Dictators, Democracy, and Almighty Oil in the MENA Region
95% of transport fuels in the world are derived from oil. This makes it hard to argue that renewable or other non-petroleum sources of fuel could cut into oil’s market share, at least in the near term. Transportation, and thus petroleum, is essential to growing economies like China and India and petroleum security will continue to be essential for the global economy.
So who controls oil? You guessed it; the Middle East and North Africa dominate the global oil sector and the future of energy security.
With the exception of Canada and the U.S., across the board, these countries are dictatorships or false democracies that are often subjected to artificial elections where the outcome is always in favor of the current “democratically” elected dictator.
Why are most Middle East governments dictatorships?
Simply put, dictatorships are easier and more efficient to deal with, especially with something as precious as petroleum security. For businesses involved in the oil industry, Dick Cheney said it best: “The good Lord didn’t see fit to put oil and gas only where there are democratically-elected regimes friendly to the United States. Occasionally we have to operate in places where, all things considered, one would not normally choose to go. But, we go where the business is.”

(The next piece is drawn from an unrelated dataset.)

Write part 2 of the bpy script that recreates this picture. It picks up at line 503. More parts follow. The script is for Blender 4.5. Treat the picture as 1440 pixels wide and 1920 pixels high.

Essentially, dictators provide Western companies with immense wealth and the opportunity of vast and cheap reserves. At the same time, these Western companies are headquartered in countries with democratically elected representatives in government. These democratic governments, although against their core values, will need to deal with hostile and mismanaged governments in the Middle East and North Africa. They do this to secure petroleum and keep Western oil companies active, efficient, and profitable in the Middle East & North Africa, and of course to feed the insatiable appetite for oil in the West.